If a concensus forms, I just have to click on that area using the mouse (quite invisible to the audience if I'm at the Powerbook or use the Salling Clicker mouse option), and the hyperlink will take me to the Keynote slide featuring that part in greater detail.
Somewhere on that specific slide is another hyperlink taking me back to the original picture of the plane, ready to do it again with another part. These specific slides of course are placed after the final slide so we don't have to go through them again as we progress through the stack. But you are then reliant on the hyperlink feature. (Let me add that Powepoint with its macro features has had something similar for quite some time.)
And be warned.
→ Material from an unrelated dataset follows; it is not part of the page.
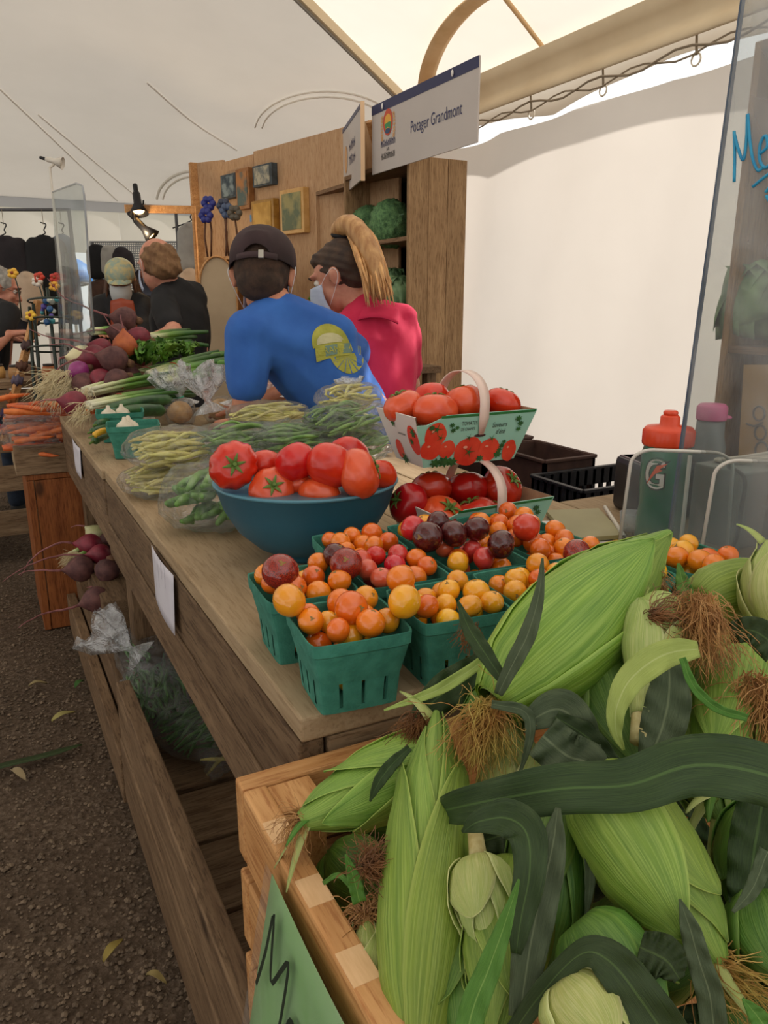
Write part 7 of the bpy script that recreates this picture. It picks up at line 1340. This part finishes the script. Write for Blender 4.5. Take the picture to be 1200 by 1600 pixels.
# ---------------- things at the right ----------------
nb = [AZ(*q, TZ + .004) for q in [(852, 803), (935, 800), (975, 842), (893, 848)]]
def flat(name, Q, th, mat, label, cat, z=None, kids_=None):
    Q = [Vector(q) for q in Q]; n = len(Q); V = Q + [q + Vector((0, 0, th)) for q in Q]; return mk(name, V, [tuple(range(n))[::-1], tuple(range(n, 2 * n))] + [(i, (i + 1) % n, n + (i + 1) % n, n + i) for i in range(n)], mat, None, bevel=.0006, label=label, cat=cat)
flat('paper_sheet', [AZ(*q, TZ + .001) for q in [(835, 815), (945, 812), (968, 862), (845, 868)]], .001, M('paper', '#cfc8c4', '#dcd6d2', .7, 5), 'white paper sheet lying under the olive notebook', 'paper')
flat('paper_sheet', [AZ(*q, TZ + .0025) for q in [(905, 858), (985, 838), (1000, 860), (925, 878)]], .001, M('ypaper', '#d8b45c', '#e4c878', .7, 12, (1, 6, 1), lo=.45, hi=.55), 'yellow and red striped paper beside the acrylic foot', 'paper')
flat('notebook', nb, .008, M('olive_card', '#8d8662', '#99926c', .6, 6), 'olive green notebook lying closed on the table', 'notebook')
a, b = AZ(945, 792, TZ + .015), AZ(975, 838, TZ + .012); pn = root('pen', a, 'white pen lying against the right edge of the notebook', 'pen'); mk('barrel', *tube([a, b], .004, 8), wl, pn, True); mk('tip', *tube([b, b + (b - a).normalized() * .012], [.003, .0008], 8), blkm, pn, True)
cp = AZ(985, 838, TZ); cu = root('small_jar', cp, 'small clear plastic cup behind the acrylic foot', 'cup'); v, f = lathe([(.016, .002), (.018, 0), (.022, .045), (.021, .045), (.017, .004)], 20, cx=cp.x, cy=cp.y, cz=cp.z); mk('cup', v, f, film('cup_film', .75, '#f0f0ee', .1, 4, .2), cu, True); mk('contents', *lathe([(.001, .002), (.0165, .002), (.019, .02), (.001, .021)], 16, cx=cp.x, cy=cp.y, cz=cp.z), M('cupin', '#b8aca0', rough=.6), cu, True)
# green sports bottle
bp = Vector((1.002, .905, TZ)); bt_ = root('sports_bottle', bp, 'green squeeze sports bottle with orange screw lid and white G emblem', 'bottle'); bg = M('bottle_green', '#0f5c40', '#177050', .3, 3, coat=.3)
R0 = .040; v, f = lathe([(.034, 0), (R0, .006), (R0, .05), (.037, .075), (.0375, .09), (R0, .115), (R0, .165), (.037, .178), (.034, .182)], 40, cx=bp.x, cy=bp.y, cz=bp.z); mk('body', v, f, bg, bt_, True)
om = M('lid_orange', '#d8401c', '#e24c26', .35, 5); lz = .182; ld = mk('lid', *lathe([(.040, lz - .004), (.041, lz), (.041, lz + .020), (.037, lz + .026), (.016, lz + .029), (.0155, lz + .043), (.012, lz + .046), (.001, lz + .046)], 72, lambda a, r, z: 1 + (.02 * math.cos(a * 24) if r > .038 else 0), bp.x, bp.y, bp.z), om, bt_, True); mk('spout', *lathe([(.011, lz + .045), (.012, lz + .050), (.010, lz + .053), (.001, lz + .053)], 20, cx=bp.x, cy=bp.y, cz=bp.z), om, ld, True)
vd = Vector((-bp.x, -bp.y, 0)).normalized(); va = math.atan2(vd.y, vd.x) - .42
def wrap(m, x0, y0, sx_, sy_, lvl, nm, mat):
    V = [Vector((bp.x + (R0 + .0005 * lvl) * math.cos(va + (v[0] * sx_ + x0) / R0), bp.y + (R0 + .0005 * lvl) * math.sin(va + (v[0] * sx_ + x0) / R0), bp.z + v[1] * sy_ + y0)) for v in m[0]]; return mk(nm, V, m[1], mat, bt_)
tg = text_mesh('G', 1.0); cx_ = (max(v.x for v in tg[0]) + min(v.x for v in tg[0])) / 2; cy_ = max(v.y for v in tg[0]) / 2; tg = ([Vector((v.x - cx_, v.y - cy_, 0)) for v in tg[0]], tg[1])
cu = bpy.data.curves.new('t', 'FONT'); cu.body = 'G'; cu.size = 1; cu.offset = .015; cu.resolution_u = 4; o = bpy.data.objects.new('t', cu); C.objects.link(o); dg = bpy.context.evaluated_depsgraph_get(); dg.update(); e = o.evaluated_get(dg).to_mesh(); tb2 = ([Vector((v.co.x - cx_, v.co.y - cy_, 0)) for v in e.vertices], [tuple(p.vertices) for p in e.polygons]); o.evaluated_get(dg).to_mesh_clear()
cu.offset = .045; dg.update(); e = o.evaluated_get(dg).to_mesh(); tb3 = ([Vector((v.co.x - cx_, v.co.y - cy_, 0)) for v in e.vertices], [tuple(p.vertices) for p in e.polygons]); o.evaluated_get(dg).to_mesh_clear(); bpy.data.objects.remove(o)
wrap(tb3, 0, .135, .052, .070, 1, 'emblem_outline', blkm); wrap(tb2, 0, .135, .050, .068, 2, 'emblem_letter', M('emb_white', '#cfc8c0', rough=.4))
bolt = ([(-.012, -.018, 0), (.002, .002, 0), (-.003, .003, 0), (.004, .016, 0), (.020, .021, 0), (.008, .010, 0), (.013, .009, 0)], [(0, 1, 2), (2, 1, 3), (1, 5, 3), (3, 5, 4), (1, 6, 5)]); wrap(([(v[0] * 1.25, v[1] * 1.25, 0) for v in bolt[0]], bolt[1]), 0, .133, 1, 1, 3, 'emblem_bolt', blkm); wrap(bolt, 0, .133, 1, 1, 4, 'emblem_bolt', M('bolt_or', '#e0561c', rough=.4))
# second bottle with pink cap
p2 = Vector((1.27, 1.045, TZ)); b2 = root('water_bottle', p2, 'grey bottle with pink cap behind the green sports bottle', 'bottle'); mk('body', *lathe([(.030, 0), (.033, .005), (.033, .13), (.028, .15), (.026, .185)], 28, cx=p2.x, cy=p2.y, cz=p2.z), M('bot_grey', '#6c7478', '#8a9090', .25, 4), b2, True); mk('cap', *lathe([(.028, .183), (.029, .186), (.029, .208), (.024, .214), (.001, .215)], 28, cx=p2.x, cy=p2.y, cz=p2.z), M('cap_pink', '#d86a9c', rough=.4), b2, True); mk('cap_tab', *ell(p2 + R_ * .032 + Vector((0, 0, .187)), (.010, .008, .004), 2), MC['cap_pink'], b2, True)
# acrylic screen standing in two feet
PX = .956; A0, A1 = Vector((PX, .845, TZ + .002)), Vector((PX, .812, 1.66))
sc_ = root('acrylic_screen', (PX, .6, TZ), 'tall clear acrylic screen with blue handwriting standing in two acrylic feet', 'screen')
V = [A0, A1, Vector((PX, -.2, 1.66)), Vector((PX, -.2, TZ + .002))]; V += [p + Vector((.005, 0, 0)) for p in V]; mk('pane', V, [(0, 1, 2, 3), (7, 6, 5, 4), (0, 4, 5, 1), (1, 5, 6, 2), (2, 6, 7, 3), (3, 7, 4, 0)], film('acrylic_haze', .86, '#e2e4e2', .08, 2, .05, .22), sc_); mk('edge', *obox(A0 + Vector((.0025, .001, 0)), A1 + Vector((.0025, .001, 0)), .0055, .004), M('edge_blue', '#3c4a5c', '#55657a', .2, 3), sc_)
def foot(yc, x0, x1, h, nm='foot', tilt=.0):
    r = .025; P = [Vector((x0, 0, 0))] + [Vector((x0 + .006 + r - r * math.cos(a), 0, h - r + r * math.sin(a))) for a in [PI / 2 * i / 8 for i in range(9)]] + [Vector((x1 - .006 - r + r * math.sin(a), 0, h - r + r * math.cos(a))) for a in [PI / 2 * i / 8 for i in range(9)]] + [Vector((x1, 0, 0))]
    P = [p + Vector((0, yc - (p.x - x0) * tilt, TZ)) for p in P]; n = len(P); V = P + [p + Vector((0, .010, 0)) for p in P]; f_ = mk(nm, V, [tuple(range(n)), tuple(range(n, 2 * n))[::-1]] + [(i, (i + 1) % n, n + (i + 1) % n, n + i) for i in range(n)], acr, sc_); mk('foot_edge', *tube([p + Vector((0, .005, 0)) for p in P], .0030, 6), edw, f_, True); return f_
foot(.865, .875, 1.0, .188, tilt=.85); foot(.742, .915, 1.05, .19, tilt=.85)
mk('slot_edge', *obox((PX - .003, .815, TZ + .0), (PX - .003, .815, TZ + .18), .005, .004), edw, sc_)
ink2 = M('blue_ink', '#1c8cc0', '#2ca0c8', .4, 40)
def on_panel(px, py): return AX(px, py, PX - .0012)
for s in [[(1147, 208), (1153, 232), (1161, 250), (1166, 222), (1168, 178), (1171, 215), (1176, 248), (1184, 266), (1192, 262)], [(1147, 205), (1148, 240), (1147, 284)], [(1188, 240), (1199, 228), (1196, 212), (1188, 225), (1187, 250), (1196, 262), (1210, 250)], [(1176, 292), (1190, 280), (1215, 262)], [(1196, 300), (1206, 290), (1214, 300), (1205, 315), (1197, 306)]]:
    P = [on_panel(*q) for q in (spline(s, 40) if len(s) > 3 else spline(s, 12))]; mk('handwriting', *tube([p for p in P], .0022, 5), ink2, sc_, True)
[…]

My trials of Keynote 3 suggest hyperlinks still do not work in Presenter mode, only in mirrored mode, which kind of defeats the purpose. Perhaps in Keynote 4...
One more keyboard tip: Go into View->Rehearse Slide Show, a new KN3 feature, to allow you to practise as if you had an external monitor or data projector, and see what happens when you hit the H key. This is the Hide key which will remove Keynote from the second monitor, much in the way Expose works. The Keynote icon in the Dock now gets a green arrow icon attached to it, and you can use and display your Mac to show Safari, or Preview or whatever - the default app shown is the last one used. Hit the Keynote dock icon, or H again, and the show is on the road once more.
So to wrap it all up:
Yay that for some people iWork is not the disappointment in sales in seemed to be. Despite Office having 95% of the market, and no doubt even higher when in comes to presentations (the same survey showed iWork market share for Macs only was under 20%), this is good news for Keynote users.
Why?
Because more than 95% of presenters are still using Powerpoint! And you can take a wild guess how many are using it badly. (Good news if you present, bad news if you attend conferences or presentations).
I don't care about iWork's market share.
I know it has enough of a following that there exists now a cottage industry which supplies templates and special effects of an outstanding quality;
there is an active official discussion group on Apple's discussion boards, and one hosted over on Yahoo;
Apple appears to be embracing Keynote with all the goodies found in its other native apps like iLife,
and above all,
Steve Jobs still appears to be using it (although I think he will pare back his use of 3-D charts. He'll leave that to Bill Gates I think and the next version of Powerpoint 12 and Vista - and that's one person who would do well to speak behind a lecturn so as not to appear as Homer Simpson's boss Mr. Burns when he presents).